A French Defense Ministry official, speaking on condition of anonymity because he was not authorized to speak publicly on the matter, also questioned the Brazilian claims, saying French teams "cannot precisely confirm the zone where the plane went down."

Aviation officials have said the crash investigation is increasingly focused on whether external instruments may have iced over, confusing speed sensors and leading computers to set the plane's speed too fast or slow - a potentially deadly mistake in severe turbulence.

Airbus has said the French agency investigating the crash found the doomed flight received inconsistent airspeed readings by different instruments as it struggled with severe turbulence in a massive thunderstorm.
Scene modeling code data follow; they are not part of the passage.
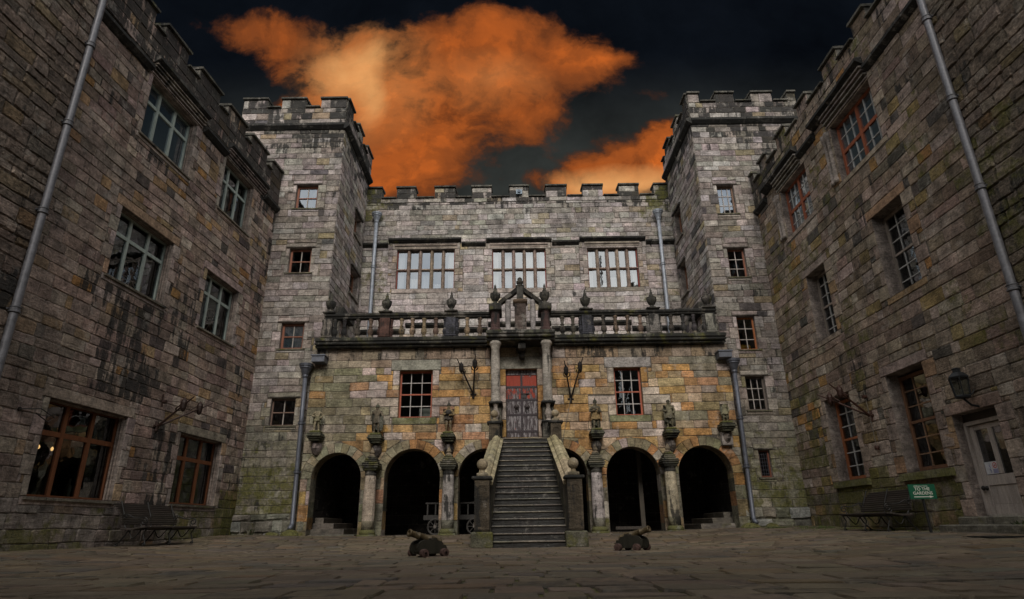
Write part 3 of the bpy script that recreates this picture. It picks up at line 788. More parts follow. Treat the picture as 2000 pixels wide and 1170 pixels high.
for o in mw_: reveal(mb, FM, *o, .3, col=(.3, .25, .21))
w_ = part('wall', mb, M_WALL, MR)
for q in tl: part('surround', q, M_TRIM, w_)
for o in mw_: rm = MB(); room(rm, FM, *o, -.31, -3., m=.3, col=(.12, .12, .12)); part('room', rm, M_DARK, MR)
for o in mw_:
    f = MB(); W, H = o[1]-o[0], o[3]-o[2]
    sc_ = lambda: jit3((.30, .225, .18), .1)
    for k in range(4):
        u = o[0]+W*(k+1)/5; z0, z1 = o[2], o[3]
        P = FM.P; pr = [(-.075, -.24), (-.075, -.14), (-.028, -.06), (.028, -.06), (.075, -.14), (.075, -.24)]
        f.prism(pr, lambda a, b, d, u=u: P(u+a, d, b), z0, z1, sc_(), (.1, .05, 0))
    z = o[2]+H*.5
    for k in range(5):
        a, b = o[0]+W*k/5+(.078 if k else 0), o[0]+W*(k+1)/5-(.078 if k < 4 else 0)
        f.prism([(-.06, -.23), (-.05, -.13), (-.02, -.075), (.02, -.075), (.05, -.13), (.06, -.23)], lambda p, q, d: FM.P(d, z+p, q), a, b, sc_(), (.15, .1, 0))
    w = part('window', f, M_TRIM, MR)
    g = MB()
    for s_ in (0, 1): g.fbox(FM, (o[0], o[1]-.035)[s_], (o[0]+.035, o[1])[s_], o[2], o[3], -.22, -.12, (.25, .045, .03))
    part('frame', g, M_PAINT, w)
    for k in range(5):
        g = MB(); e = -.19; a, b = o[0]+W*k/5, o[0]+W*(k+1)/5
        q = [rng.uniform(-.012, .012) for _ in range(3)]; q.append(q[0]+q[2]-q[1]); g.face([FM.P(a, o[2], e+q[0]), FM.P(b, o[2], e+q[1]), FM.P(b, o[3], e+q[2]), FM.P(a, o[3], e+q[3])]); part('pane', g, M_GLASS_SKY, w)
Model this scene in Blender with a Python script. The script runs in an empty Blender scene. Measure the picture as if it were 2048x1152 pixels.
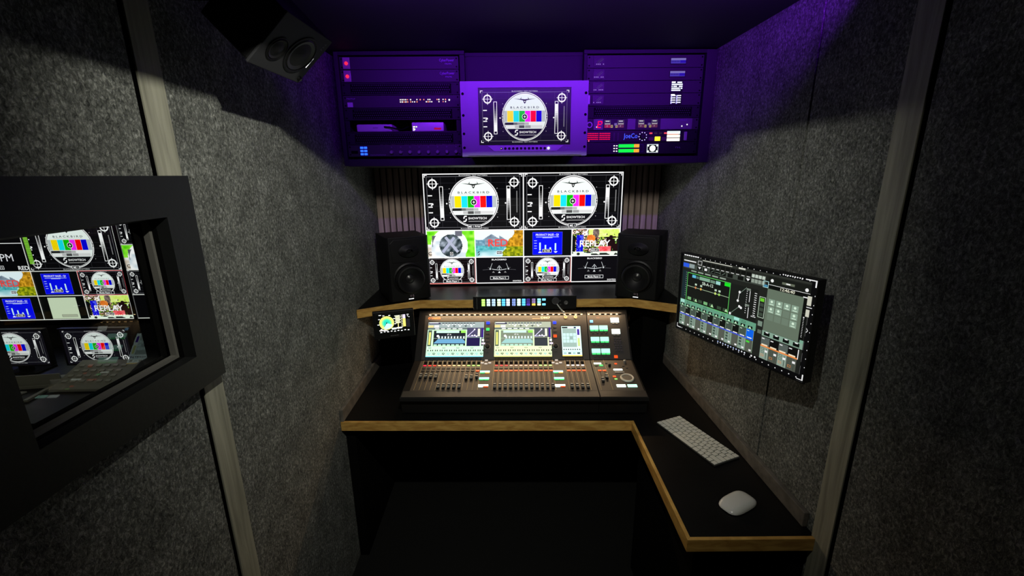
import bpy, bmesh, math, random
from mathutils import Matrix, Vector, Euler
random.seed(7)
SC = bpy.context.scene
COL = SC.collection
PI = math.pi
R = math.radians

# ------------------------------------------------------------------ camera
F_PX = 866.0
def _n(v): return Vector(v).normalized()
_down = _n((36, 3304, F_PX)); _fwd = Vector((-17, -227, F_PX)).normalized()
_fwd = (_fwd - _down * _fwd.dot(_down)).normalized()
_right = _down.cross(_fwd)
# rows are the world axes written in camera axes (x right, y down, z forward)
CAM = Matrix(((_right.x, -_right.y, -_right.z), (_fwd.x, -_fwd.y, -_fwd.z), (-_down.x, _down.y, _down.z)))
cd = bpy.data.cameras.new('camera'); cam = bpy.data.objects.new('camera', cd); COL.objects.link(cam)
cam.matrix_world = Matrix.Translation((0, 0, 1.76)) @ CAM.to_4x4()
cd.sensor_width = 36.0; cd.lens = 36.0 * F_PX / 2048.0
cd.clip_start = 0.02; cd.clip_end = 50
SC.camera = cam

# ------------------------------------------------------------------ world, exposure
w = bpy.data.worlds.new('world'); SC.world = w; w.use_nodes = True
w.node_tree.nodes['Background'].inputs[0].default_value = (0.01, 0.01, 0.012, 1)
w.node_tree.nodes['Background'].inputs[1].default_value = 0.3
SC.view_settings.view_transform = 'Standard'; SC.view_settings.look = 'None'
SC.view_settings.gamma = 1.0; SC.view_settings.use_curve_mapping = False
SC.view_settings.exposure = 0.0
SC.cycles.max_bounces = 6; SC.cycles.diffuse_bounces = 3; SC.cycles.glossy_bounces = 3
SC.cycles.transmission_bounces = 6; SC.cycles.transparent_max_bounces = 8
SC.cycles.sample_clamp_indirect = 3.0
SC.cycles.use_denoising = True

# ------------------------------------------------------------------ lights
def light(kind, name, loc, target, energy, color, **kw):
    ld = bpy.data.lights.new(name, kind); ld.energy = energy; ld.color = color
    for k, v in kw.items(): setattr(ld, k, v)
    o = bpy.data.objects.new(name, ld); COL.objects.link(o)
    o.location = loc
    o.rotation_euler = (Vector(target) - Vector(loc)).to_track_quat('-Z', 'Y').to_euler()
    return o
light('SPOT', 'ceiling_spot_lamp', (0.0, 0.46, 2.200), (-0.10, 1.46, 1.76), 43.0, (1.0, 0.99, 0.86), spot_size=R(130), spot_blend=0.9, shadow_soft_size=0.010)
light('AREA', 'purple_lamp', (0.185, 1.10, 2.222), (0.185, 2.1, 2.25), 6.8, (0.23, 0.018, 1.0), shape='RECTANGLE', size=1.27, size_y=0.02, spread=R(92))
light('SPOT', 'next_room_lamp', (-1.9, 0.9, 2.2), (-2.2, 2.05, 0.75), 9.0, (1.0, 0.95, 0.8), spot_size=R(70), spot_blend=0.6, shadow_soft_size=0.05)

# ------------------------------------------------------------------ materials
def lin(c): return tuple((x / 12.92 if x <= 0.04045 else ((x + 0.055) / 1.055) ** 2.4) for x in c)
_M = {}
def pmat(name, col, rough=0.5, metal=0.0, spec=0.5, noise=None, bump=0.0, bscale=200, col2=None, coat=0.0):
    if name in _M: return _M[name]
    m = bpy.data.materials.new(name); m.use_nodes = True; nt = m.node_tree; b = nt.nodes['Principled BSDF']
    b.inputs['Base Color'].default_value = (*col, 1); b.inputs['Roughness'].default_value = rough
    b.inputs['Metallic'].default_value = metal; b.inputs['Specular IOR Level'].default_value = spec
    b.inputs['Coat Weight'].default_value = coat
    tc = nt.nodes.new('ShaderNodeTexCoord')
    if noise:
        nz = nt.nodes.new('ShaderNodeTexNoise'); nz.inputs['Scale'].default_value = noise; nz.inputs['Detail'].default_value = 4
        nt.links.new(tc.outputs['Object'], nz.inputs['Vector'])
        cr = nt.nodes.new('ShaderNodeValToRGB'); c2 = col2 or tuple(x * 0.6 for x in col)
        cr.color_ramp.elements[0].position = 0.35; cr.color_ramp.elements[1].position = 0.65
        cr.color_ramp.elements[0].color = (*c2, 1); cr.color_ramp.elements[1].color = (*col, 1)
        nt.links.new(nz.outputs['Fac'], cr.inputs['Fac']); nt.links.new(cr.outputs['Color'], b.inputs['Base Color'])
    if bump:
        n2 = nt.nodes.new('ShaderNodeTexNoise'); n2.inputs['Scale'].default_value = bscale; n2.inputs['Detail'].default_value = 3
        nt.links.new(tc.outputs['Object'], n2.inputs['Vector'])
        bp = nt.nodes.new('ShaderNodeBump'); bp.inputs['Strength'].default_value = bump; bp.inputs['Distance'].default_value = 0.002
        nt.links.new(n2.outputs['Fac'], bp.inputs['Height']); nt.links.new(bp.outputs['Normal'], b.inputs['Normal'])
    _M[name] = m; return m
def emat(name, col, strength=1.0, rough=0.3):
    if name in _M: return _M[name]
    m = bpy.data.materials.new(name); m.use_nodes = True; b = m.node_tree.nodes['Principled BSDF']
    b.inputs['Base Color'].default_value = (*[x * 0.15 for x in col], 1); b.inputs['Roughness'].default_value = rough
    b.inputs['Emission Color'].default_value = (*col, 1); b.inputs['Emission Strength'].default_value = strength
    _M[name] = m; return m
def attr_mat(name, strength, emissive=True, rough=0.35):
    if name in _M: return _M[name]
    m = bpy.data.materials.new(name); m.use_nodes = True; nt = m.node_tree; b = nt.nodes['Principled BSDF']
    a = nt.nodes.new('ShaderNodeAttribute'); a.attribute_name = 'Col'
    b.inputs['Roughness'].default_value = rough; b.inputs['Specular IOR Level'].default_value = 0.2
    if emissive:
        b.inputs['Base Color'].default_value = (0.002, 0.002, 0.0022, 1)
        nt.links.new(a.outputs['Color'], b.inputs['Emission Color']); b.inputs['Emission Strength'].default_value = strength
    else:
        nt.links.new(a.outputs['Color'], b.inputs['Base Color'])
    _M[name] = m; return m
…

The Air France memo says the company will finish replacing the instruments - known as Pitot tubes - in "coming weeks." It does not say when the replacement process started and the company declined to comment on the advisory, saying it was meant for pilots only.

The L-shaped metal Pitot tubes jut from the wing or fuselage of a plane, and are heated to prevent icing. The pressure of air entering the tubes lets sensors measure the speed and angle of flight.

An iced-over, blocked or malfunctioning Pitot tube could cause an airspeed sensor to fail, and lead the computer controlling the plane to accelerate or decelerate in a potentially dangerous fashion.

Questions about speed sensors are only one of many factors investigators are considering. Automatic transmissions from the plane showed a chain of computer system failures that indicate the plane broke apart in midair.

The cause may be hidden on "black box" voice and data recorders that could lie miles deep on the ocean floor.

But with satellites blocked by thick clouds and heavy rain reducing visibility in an ocean full of floating garbage, searchers have so far been unable to find any confirmed wreckage from the plane.

Peter Goelz, a former managing director of the National Transportation Safety Board, said that severely limits the investigation.

"Until you have the piece of debris on board and it is conclusively identified as coming from the doomed aircraft, everything is speculation," Goelz said. "The searchers are back to square one with only a best guess at where to start their search for the recorders."

Goelz said searchers need to quickly target an area and drop listening devices into the ocean in hopes of picking up the recorders' signals, which may only continue for 30 days.

French officials have warned the black boxes - and the answer to why the jet crashed - may never be found.

On Thursday, European plane maker Airbus sent an advisory to all operators of the A330 reminding them of how to handle the plane in conditions similar to those experienced by Flight 447.

Goelz said that advisory and the Air France memo about replacing flight-speed instruments "certainly raises questions about whether the Pitot tubes, which are critical to the pilot's understanding of what's going on, were operating effectively."

Meteorologists say the Air France jet entered an unusual storm with 100 mph updrafts that created turbulence while sucking water up from the ocean to high altitude, where it quickly froze in minus-40 degree temperatures.

France is sending a submarine to the area to try to detect signals from the black boxes, said military spokesman Christophe Prazuck. The Emeraude will arrive next week, he said.

Brazil's Air Force was flying relatives of victims to the search command post in the northeastern city of Recife Friday to tour the operation and ask questions. Recife has a large air force base where debris and any human remains would be brought.